Some ideas for inspiration...

  • Set yourself a goal of learning to identify a number of things in the night sky, including certain stars, constellations and planets.
  • Watch the moon every night for a month. Record what you see with photos or drawings.
  • Learn Aboriginal stories for some of the constellations. Share the stories with your family or your Lair. Looking at the stars, pick a constellation, decide how you would describe its shape and make up your own story for that constellation.
  • Learn about telescopes. How do they work? How do they help us see in space? Visit an observatory or a RASC observing night or star party and discover what you can see at night through telescopes.
  • Using papier mache or modelling clay (or any other materials), create a moonscape. Label craters and other landmarks. If you wish, add a moon base of your own design.
  • Teach a younger sibling or Beaver Scout how to find the Big Dipper in the sky.
  • Create your own star show. Cut circles of black paper the size of the top of your flashlight. Poke holes into black paper in the shape of a constellation. In a darkened room, shine a flashlight through the black circles, projecting on to the ceiling to create your show. This also works using aluminum foil instead of paper.
  • Is there a RASC centre or astronomy club in your community, or in a nearby community? What does the club do? When do they meet? Arrange a visit for your Lair or Pack.

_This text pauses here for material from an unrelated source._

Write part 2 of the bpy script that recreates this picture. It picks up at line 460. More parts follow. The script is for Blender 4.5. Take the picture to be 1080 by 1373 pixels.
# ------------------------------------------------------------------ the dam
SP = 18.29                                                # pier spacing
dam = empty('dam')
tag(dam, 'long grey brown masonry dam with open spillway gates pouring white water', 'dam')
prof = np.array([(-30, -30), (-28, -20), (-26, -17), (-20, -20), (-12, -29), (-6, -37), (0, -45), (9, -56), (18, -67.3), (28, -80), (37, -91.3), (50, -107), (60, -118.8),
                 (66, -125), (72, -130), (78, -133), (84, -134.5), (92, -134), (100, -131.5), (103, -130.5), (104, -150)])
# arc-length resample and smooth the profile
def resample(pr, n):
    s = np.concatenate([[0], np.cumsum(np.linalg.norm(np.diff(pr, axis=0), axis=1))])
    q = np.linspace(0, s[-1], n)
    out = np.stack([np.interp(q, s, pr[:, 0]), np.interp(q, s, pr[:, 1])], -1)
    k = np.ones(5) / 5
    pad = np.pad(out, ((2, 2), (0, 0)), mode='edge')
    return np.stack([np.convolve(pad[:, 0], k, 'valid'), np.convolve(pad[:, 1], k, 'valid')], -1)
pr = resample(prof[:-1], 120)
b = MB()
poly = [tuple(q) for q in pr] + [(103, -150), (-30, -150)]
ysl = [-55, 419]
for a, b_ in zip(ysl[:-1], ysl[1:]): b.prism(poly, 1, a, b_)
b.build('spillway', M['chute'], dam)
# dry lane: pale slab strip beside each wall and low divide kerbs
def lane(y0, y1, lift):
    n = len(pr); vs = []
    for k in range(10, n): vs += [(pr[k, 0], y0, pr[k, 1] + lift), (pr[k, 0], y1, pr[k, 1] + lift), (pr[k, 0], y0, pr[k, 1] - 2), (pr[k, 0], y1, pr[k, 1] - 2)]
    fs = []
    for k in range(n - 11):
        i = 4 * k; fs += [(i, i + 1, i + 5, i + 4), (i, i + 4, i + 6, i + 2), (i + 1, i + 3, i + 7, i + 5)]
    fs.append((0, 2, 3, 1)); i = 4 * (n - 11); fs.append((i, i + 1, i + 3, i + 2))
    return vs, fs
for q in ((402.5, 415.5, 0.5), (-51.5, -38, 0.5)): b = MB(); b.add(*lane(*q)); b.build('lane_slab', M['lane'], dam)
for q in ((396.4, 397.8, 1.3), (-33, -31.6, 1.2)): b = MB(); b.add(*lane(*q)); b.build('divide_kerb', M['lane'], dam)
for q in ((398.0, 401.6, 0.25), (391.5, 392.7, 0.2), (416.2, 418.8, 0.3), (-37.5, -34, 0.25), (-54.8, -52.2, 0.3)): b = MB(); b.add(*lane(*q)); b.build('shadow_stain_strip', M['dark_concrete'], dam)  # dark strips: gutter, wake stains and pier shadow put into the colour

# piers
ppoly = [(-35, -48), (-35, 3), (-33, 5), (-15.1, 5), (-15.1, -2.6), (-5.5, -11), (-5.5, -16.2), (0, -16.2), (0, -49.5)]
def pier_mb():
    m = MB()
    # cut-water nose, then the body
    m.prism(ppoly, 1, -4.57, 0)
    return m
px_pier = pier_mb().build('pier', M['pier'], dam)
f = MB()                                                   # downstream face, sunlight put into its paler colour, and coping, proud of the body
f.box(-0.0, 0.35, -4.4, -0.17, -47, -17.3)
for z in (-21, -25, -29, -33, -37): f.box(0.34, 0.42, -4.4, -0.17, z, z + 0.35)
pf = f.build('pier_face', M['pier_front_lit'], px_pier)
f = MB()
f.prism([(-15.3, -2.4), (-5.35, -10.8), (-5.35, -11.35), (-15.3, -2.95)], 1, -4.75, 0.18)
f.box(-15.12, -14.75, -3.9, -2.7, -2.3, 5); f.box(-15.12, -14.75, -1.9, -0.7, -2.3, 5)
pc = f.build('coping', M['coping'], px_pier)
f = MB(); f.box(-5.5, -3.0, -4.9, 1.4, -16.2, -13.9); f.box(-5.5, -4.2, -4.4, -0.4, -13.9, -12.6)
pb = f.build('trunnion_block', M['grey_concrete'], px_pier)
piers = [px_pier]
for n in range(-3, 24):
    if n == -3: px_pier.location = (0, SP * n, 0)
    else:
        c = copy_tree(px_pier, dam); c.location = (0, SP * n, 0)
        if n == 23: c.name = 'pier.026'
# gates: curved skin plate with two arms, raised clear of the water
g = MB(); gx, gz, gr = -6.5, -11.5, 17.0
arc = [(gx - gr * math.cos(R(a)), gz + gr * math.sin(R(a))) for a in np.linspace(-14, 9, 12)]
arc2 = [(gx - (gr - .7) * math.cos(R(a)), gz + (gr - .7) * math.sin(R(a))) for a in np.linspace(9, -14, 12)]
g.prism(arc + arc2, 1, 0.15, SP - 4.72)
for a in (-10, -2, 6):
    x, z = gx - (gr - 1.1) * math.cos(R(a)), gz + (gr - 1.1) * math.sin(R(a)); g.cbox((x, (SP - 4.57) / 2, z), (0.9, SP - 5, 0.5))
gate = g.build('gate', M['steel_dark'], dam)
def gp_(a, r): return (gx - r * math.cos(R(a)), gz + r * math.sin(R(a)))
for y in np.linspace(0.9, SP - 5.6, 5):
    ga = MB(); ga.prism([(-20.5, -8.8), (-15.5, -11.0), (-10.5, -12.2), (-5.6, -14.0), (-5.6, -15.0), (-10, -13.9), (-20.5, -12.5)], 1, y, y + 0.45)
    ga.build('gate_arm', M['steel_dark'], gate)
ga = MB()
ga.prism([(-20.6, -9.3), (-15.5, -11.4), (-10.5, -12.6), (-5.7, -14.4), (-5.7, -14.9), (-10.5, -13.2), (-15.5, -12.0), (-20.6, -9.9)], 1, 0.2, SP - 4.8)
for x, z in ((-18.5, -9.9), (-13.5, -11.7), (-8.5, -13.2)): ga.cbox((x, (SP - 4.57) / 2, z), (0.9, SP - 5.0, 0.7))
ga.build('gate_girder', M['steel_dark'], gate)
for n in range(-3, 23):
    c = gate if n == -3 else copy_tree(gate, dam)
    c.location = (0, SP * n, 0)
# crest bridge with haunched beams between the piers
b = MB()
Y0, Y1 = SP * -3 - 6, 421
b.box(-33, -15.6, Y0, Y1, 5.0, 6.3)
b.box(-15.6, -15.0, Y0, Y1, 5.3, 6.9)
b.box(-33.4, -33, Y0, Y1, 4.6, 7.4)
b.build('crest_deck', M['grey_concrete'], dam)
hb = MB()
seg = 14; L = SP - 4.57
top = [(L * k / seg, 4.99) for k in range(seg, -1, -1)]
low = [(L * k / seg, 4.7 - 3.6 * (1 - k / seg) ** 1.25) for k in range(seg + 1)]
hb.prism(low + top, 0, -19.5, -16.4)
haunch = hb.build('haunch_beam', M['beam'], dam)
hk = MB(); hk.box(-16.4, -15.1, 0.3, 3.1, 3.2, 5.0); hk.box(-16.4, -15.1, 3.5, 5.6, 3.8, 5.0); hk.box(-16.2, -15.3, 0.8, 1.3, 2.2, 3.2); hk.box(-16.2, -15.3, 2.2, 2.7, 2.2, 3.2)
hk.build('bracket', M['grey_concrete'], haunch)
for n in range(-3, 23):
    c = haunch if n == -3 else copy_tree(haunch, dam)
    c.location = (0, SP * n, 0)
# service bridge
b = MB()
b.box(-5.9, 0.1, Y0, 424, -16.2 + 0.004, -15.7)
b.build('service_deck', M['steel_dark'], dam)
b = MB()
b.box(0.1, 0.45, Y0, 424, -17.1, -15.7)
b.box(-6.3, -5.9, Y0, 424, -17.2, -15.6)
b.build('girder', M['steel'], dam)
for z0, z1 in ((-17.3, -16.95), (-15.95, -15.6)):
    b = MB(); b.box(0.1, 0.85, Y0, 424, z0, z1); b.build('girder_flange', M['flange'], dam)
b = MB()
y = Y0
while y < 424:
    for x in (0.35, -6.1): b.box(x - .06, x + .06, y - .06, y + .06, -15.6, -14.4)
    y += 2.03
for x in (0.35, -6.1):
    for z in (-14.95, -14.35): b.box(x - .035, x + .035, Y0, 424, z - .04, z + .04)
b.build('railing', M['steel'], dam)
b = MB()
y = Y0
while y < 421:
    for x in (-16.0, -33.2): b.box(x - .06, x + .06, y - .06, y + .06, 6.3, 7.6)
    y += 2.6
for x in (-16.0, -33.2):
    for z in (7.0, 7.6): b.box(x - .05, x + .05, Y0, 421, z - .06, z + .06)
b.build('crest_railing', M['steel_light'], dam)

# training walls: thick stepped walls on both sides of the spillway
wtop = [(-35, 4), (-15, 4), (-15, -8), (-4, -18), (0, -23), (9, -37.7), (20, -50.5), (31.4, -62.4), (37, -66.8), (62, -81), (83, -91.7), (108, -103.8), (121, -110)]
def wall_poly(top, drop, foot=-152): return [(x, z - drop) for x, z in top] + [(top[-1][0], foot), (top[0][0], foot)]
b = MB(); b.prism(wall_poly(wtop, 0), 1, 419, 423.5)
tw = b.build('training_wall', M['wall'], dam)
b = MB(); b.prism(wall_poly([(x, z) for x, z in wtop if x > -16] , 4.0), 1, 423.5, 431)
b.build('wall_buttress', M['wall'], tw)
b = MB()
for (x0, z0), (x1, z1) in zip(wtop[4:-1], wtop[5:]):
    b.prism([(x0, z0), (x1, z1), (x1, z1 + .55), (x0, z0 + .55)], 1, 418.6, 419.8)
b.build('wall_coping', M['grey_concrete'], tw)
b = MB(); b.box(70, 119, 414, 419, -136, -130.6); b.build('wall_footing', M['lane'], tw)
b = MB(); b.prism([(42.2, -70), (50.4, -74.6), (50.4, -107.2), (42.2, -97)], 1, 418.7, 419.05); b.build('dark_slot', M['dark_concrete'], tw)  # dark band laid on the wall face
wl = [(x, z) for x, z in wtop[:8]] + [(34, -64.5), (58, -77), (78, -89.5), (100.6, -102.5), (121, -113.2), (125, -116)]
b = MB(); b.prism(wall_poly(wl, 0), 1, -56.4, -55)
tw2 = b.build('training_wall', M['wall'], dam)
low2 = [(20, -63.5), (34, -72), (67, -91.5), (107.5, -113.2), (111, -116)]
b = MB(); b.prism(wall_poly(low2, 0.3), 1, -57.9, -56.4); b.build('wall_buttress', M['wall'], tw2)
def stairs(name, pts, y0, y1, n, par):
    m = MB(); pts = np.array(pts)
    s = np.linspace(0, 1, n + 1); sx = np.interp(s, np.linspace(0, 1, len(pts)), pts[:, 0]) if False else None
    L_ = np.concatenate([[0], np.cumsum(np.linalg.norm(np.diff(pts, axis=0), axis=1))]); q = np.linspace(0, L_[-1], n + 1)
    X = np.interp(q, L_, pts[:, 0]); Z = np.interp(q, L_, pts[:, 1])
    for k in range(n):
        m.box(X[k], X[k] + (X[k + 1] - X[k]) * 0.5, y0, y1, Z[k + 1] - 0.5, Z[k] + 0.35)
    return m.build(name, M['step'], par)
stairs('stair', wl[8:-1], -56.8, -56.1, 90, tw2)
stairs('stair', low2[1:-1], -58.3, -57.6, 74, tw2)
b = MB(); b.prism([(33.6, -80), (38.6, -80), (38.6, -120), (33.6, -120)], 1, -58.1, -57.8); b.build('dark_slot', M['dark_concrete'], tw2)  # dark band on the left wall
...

  • Several superheroes are said to come from space. Create your own superhero from space. Consider what your hero's costume will look like, what powers your hero will have and what brought your hero to Earth.
  • How were the craters created on the moon? What made them? Create an experiment to make craters in a sandbox.
  • Have you ever built a model rocket? Try a simple kit. With adult help, purchase an engine and launch your rocket. Learn about safety precautions. Take photos of the whole build and launch.
  • Would you like to be an astronaut? Would you like to live on the space station? How do astronauts eat in space? What do they wear? How do they wash, shower and go to the bathroom? What is the biggest challenge? What is the most fun?